Below is a block of records; return all of them exactly, but without the images.

## Begin

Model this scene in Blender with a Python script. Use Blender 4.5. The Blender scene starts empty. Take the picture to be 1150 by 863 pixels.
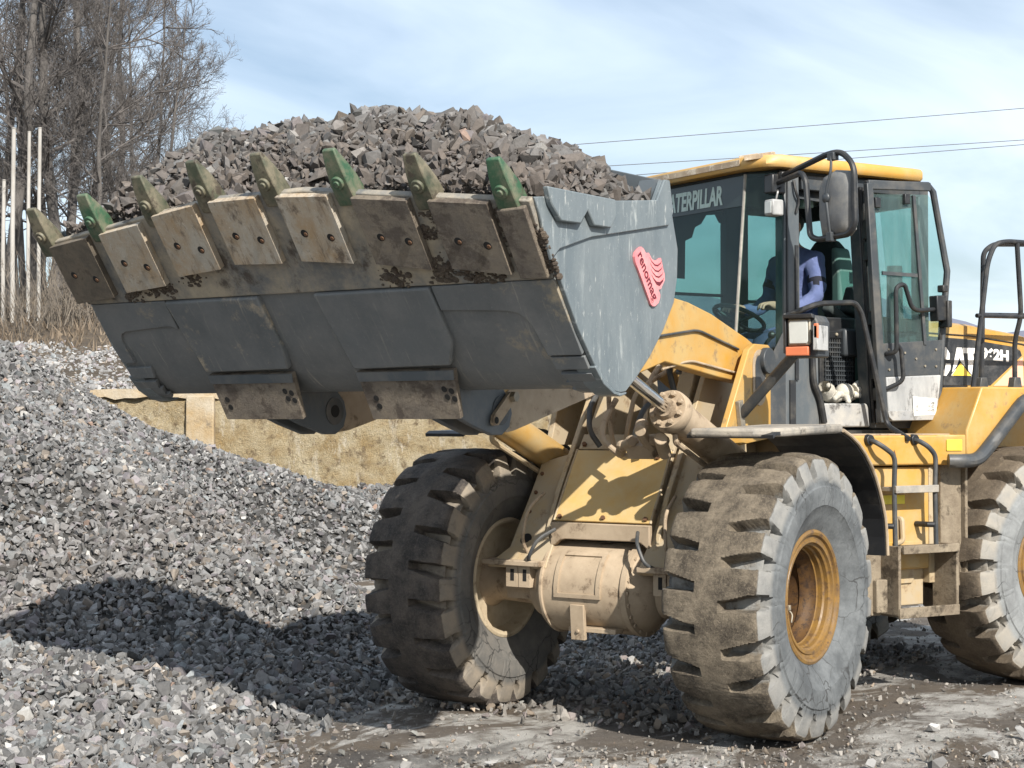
import bpy, bmesh, math, random
import numpy as np
from mathutils import Vector, Matrix, Euler
random.seed(7)
rng = np.random.default_rng(11)
R = math.radians
sc = bpy.context.scene
COL = sc.collection
V = Vector

# ------------------------------------------------------------------ materials
def nt(name):
    m = bpy.data.materials.new(name); m.use_nodes = True
    t = m.node_tree; b = t.nodes['Principled BSDF']
    return m, t, b
def N(t, typ, **kw):
    n = t.nodes.new(typ)
    for k, v in kw.items():
        if k.startswith('i_'):
            key = k[2:]; key = int(key) if key.isdigit() else key.replace('_', ' ')
            n.inputs[key].default_value = v
        else: setattr(n, k, v)
    return n
def L(t, a, b): t.links.new(a, b)
def rgba(c): return (c[0], c[1], c[2], 1)
def ramp(t, fac, stops, interp='LINEAR'):
    r = N(t, 'ShaderNodeValToRGB'); r.color_ramp.interpolation = interp
    while len(r.color_ramp.elements) < len(stops): r.color_ramp.elements.new(.5)
    for e, (p, c) in zip(r.color_ramp.elements, stops):
        e.position = p; e.color = rgba(c) if not isinstance(c, (int, float)) else (c, c, c, 1)
    L(t, fac, r.inputs[0]); return r.outputs[0]
def mixc(t, fac, a, b):
    m = N(t, 'ShaderNodeMix', data_type='RGBA')
    if isinstance(fac, (int, float)): m.inputs[0].default_value = fac
    else: L(t, fac, m.inputs[0])
    for s, x in ((6, a), (7, b)):
        if isinstance(x, tuple): m.inputs[s].default_value = rgba(x)
        else: L(t, x, m.inputs[s])
    return m.outputs[2]
def coords(t, scale=(1, 1, 1), kind='Object'):
    tc = N(t, 'ShaderNodeTexCoord'); mp = N(t, 'ShaderNodeMapping')
    mp.inputs['Scale'].default_value = scale
    L(t, tc.outputs[kind], mp.inputs[0]); return mp.outputs[0]
def noise(t, vec, scale, detail=6, rough=.6, dist=0.0):
    n = N(t, 'ShaderNodeTexNoise', i_Scale=scale, i_Detail=detail, i_Roughness=rough, i_Distortion=dist)
    L(t, vec, n.inputs['Vector']); return n.outputs['Fac']
def bump(t, b, h, strength=.3, dist=.01):
    n = N(t, 'ShaderNodeBump'); n.inputs['Strength'].default_value = strength
    n.inputs['Distance'].default_value = dist
    L(t, h, n.inputs['Height']); L(t, n.outputs[0], b.inputs['Normal'])

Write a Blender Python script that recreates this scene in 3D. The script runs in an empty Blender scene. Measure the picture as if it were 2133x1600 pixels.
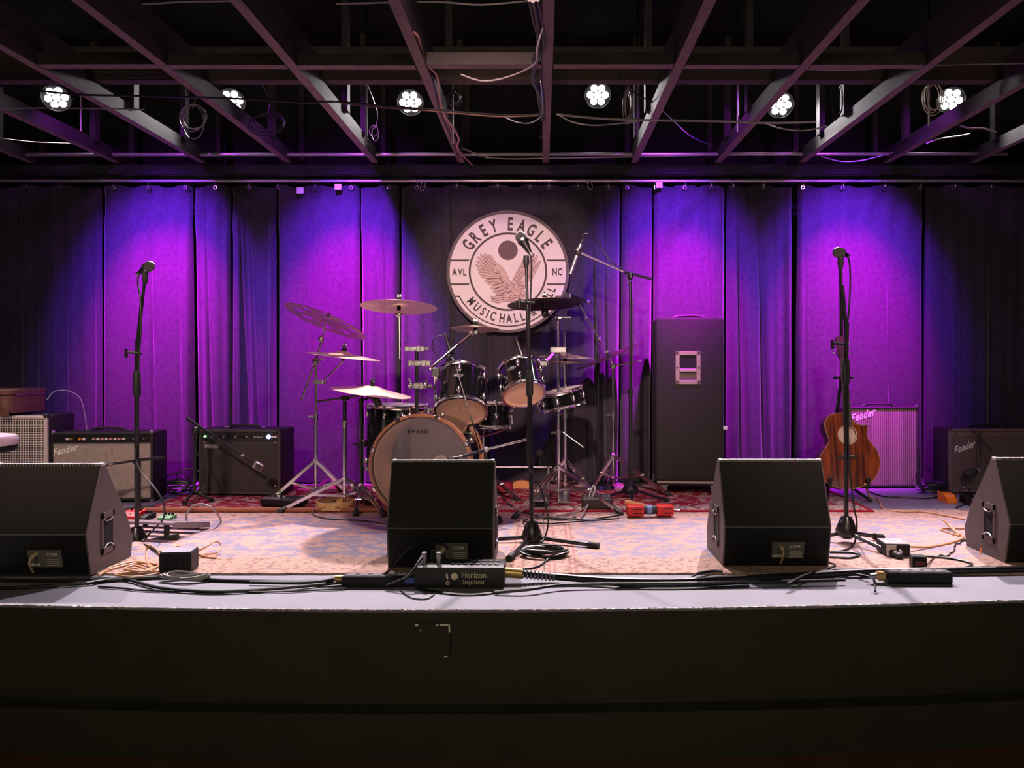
import bpy, bmesh, math, random
from mathutils import Vector, Matrix, Euler
random.seed(7)
V = Vector
R = math.radians
SC = bpy.context.scene
COL = SC.collection
# ---- camera: an upright lens with shift, eye 0.95 m above the stage boards (stage boards are z = 0)
FPX, CX, CY, EYE = 1600.0, 1130.0, 745.0, 0.95
cam = bpy.data.objects.new('camera', bpy.data.cameras.new('camera'))
COL.objects.link(cam); SC.camera = cam
cam.location = (0, 0, EYE); cam.rotation_euler = (R(90), 0, 0)
cam.data.sensor_width = 36; cam.data.lens = FPX / 2133 * 36
cam.data.shift_x = -(CX - 1066.5) / 2133; cam.data.shift_y = -(800 - CY) / 2133
cam.data.clip_start = .05
SC.view_settings.view_transform = 'Standard'; SC.view_settings.look = 'None'
SC.view_settings.gamma = 1; SC.view_settings.use_curve_mapping = False
SC.view_settings.exposure = 0.0
w = bpy.data.worlds.new('world'); SC.world = w; w.use_nodes = True
w.node_tree.nodes['Background'].inputs[0].default_value = (.6, .5, .45, 1)
w.node_tree.nodes['Background'].inputs[1].default_value = .004

def light(name, kind, loc, aim, energy, col, **kw):
    d = bpy.data.lights.new(name, kind); o = bpy.data.objects.new(name, d); COL.objects.link(o)
    o.location = loc; o.rotation_euler = (V(aim) - V(loc)).to_track_quat('-Z', 'Y').to_euler()
    d.energy = energy; d.color = col
    for k, x in kw.items(): setattr(d, k, x)
    return o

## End

> **Correct result**:
Model this scene in Blender with a Python script. Use Blender 4.5. The Blender scene starts empty. Take the picture to be 1150 by 863 pixels.
import bpy, bmesh, math, random
import numpy as np
from mathutils import Vector, Matrix, Euler
random.seed(7)
rng = np.random.default_rng(11)
R = math.radians
sc = bpy.context.scene
COL = sc.collection
V = Vector

# ------------------------------------------------------------------ materials
def nt(name):
    m = bpy.data.materials.new(name); m.use_nodes = True
    t = m.node_tree; b = t.nodes['Principled BSDF']
    return m, t, b
def N(t, typ, **kw):
    n = t.nodes.new(typ)
    for k, v in kw.items():
        if k.startswith('i_'):
            key = k[2:]; key = int(key) if key.isdigit() else key.replace('_', ' ')
            n.inputs[key].default_value = v
        else: setattr(n, k, v)
    return n
def L(t, a, b): t.links.new(a, b)
def rgba(c): return (c[0], c[1], c[2], 1)
def ramp(t, fac, stops, interp='LINEAR'):
    r = N(t, 'ShaderNodeValToRGB'); r.color_ramp.interpolation = interp
    while len(r.color_ramp.elements) < len(stops): r.color_ramp.elements.new(.5)
    for e, (p, c) in zip(r.color_ramp.elements, stops):
        e.position = p; e.color = rgba(c) if not isinstance(c, (int, float)) else (c, c, c, 1)
    L(t, fac, r.inputs[0]); return r.outputs[0]
def mixc(t, fac, a, b):
    m = N(t, 'ShaderNodeMix', data_type='RGBA')
    if isinstance(fac, (int, float)): m.inputs[0].default_value = fac
    else: L(t, fac, m.inputs[0])
    for s, x in ((6, a), (7, b)):
        if isinstance(x, tuple): m.inputs[s].default_value = rgba(x)
        else: L(t, x, m.inputs[s])
    return m.outputs[2]
def coords(t, scale=(1, 1, 1), kind='Object'):
    tc = N(t, 'ShaderNodeTexCoord'); mp = N(t, 'ShaderNodeMapping')
    mp.inputs['Scale'].default_value = scale
    L(t, tc.outputs[kind], mp.inputs[0]); return mp.outputs[0]
def noise(t, vec, scale, detail=6, rough=.6, dist=0.0):
    n = N(t, 'ShaderNodeTexNoise', i_Scale=scale, i_Detail=detail, i_Roughness=rough, i_Distortion=dist)
    L(t, vec, n.inputs['Vector']); return n.outputs['Fac']
def bump(t, b, h, strength=.3, dist=.01):
    n = N(t, 'ShaderNodeBump'); n.inputs['Strength'].default_value = strength
    n.inputs['Distance'].default_value = dist
    L(t, h, n.inputs['Height']); L(t, n.outputs[0], b.inputs['Normal'])

Write a Blender Python script that recreates this scene in 3D. The script runs in an empty Blender scene. Measure the picture as if it were 2133x1600 pixels.
import bpy, bmesh, math, random
from mathutils import Vector, Matrix, Euler
random.seed(7)
V = Vector
R = math.radians
SC = bpy.context.scene
COL = SC.collection
# ---- camera: an upright lens with shift, eye 0.95 m above the stage boards (stage boards are z = 0)
FPX, CX, CY, EYE = 1600.0, 1130.0, 745.0, 0.95
cam = bpy.data.objects.new('camera', bpy.data.cameras.new('camera'))
COL.objects.link(cam); SC.camera = cam
cam.location = (0, 0, EYE); cam.rotation_euler = (R(90), 0, 0)
cam.data.sensor_width = 36; cam.data.lens = FPX / 2133 * 36
cam.data.shift_x = -(CX - 1066.5) / 2133; cam.data.shift_y = -(800 - CY) / 2133
cam.data.clip_start = .05
SC.view_settings.view_transform = 'Standard'; SC.view_settings.look = 'None'
SC.view_settings.gamma = 1; SC.view_settings.use_curve_mapping = False
SC.view_settings.exposure = 0.0
w = bpy.data.worlds.new('world'); SC.world = w; w.use_nodes = True
w.node_tree.nodes['Background'].inputs[0].default_value = (.6, .5, .45, 1)
w.node_tree.nodes['Background'].inputs[1].default_value = .004

def light(name, kind, loc, aim, energy, col, **kw):
    d = bpy.data.lights.new(name, kind); o = bpy.data.objects.new(name, d); COL.objects.link(o)
    o.location = loc; o.rotation_euler = (V(aim) - V(loc)).to_track_quat('-Z', 'Y').to_euler()
    d.energy = energy; d.color = col
    for k, x in kw.items(): setattr(d, k, x)
    return o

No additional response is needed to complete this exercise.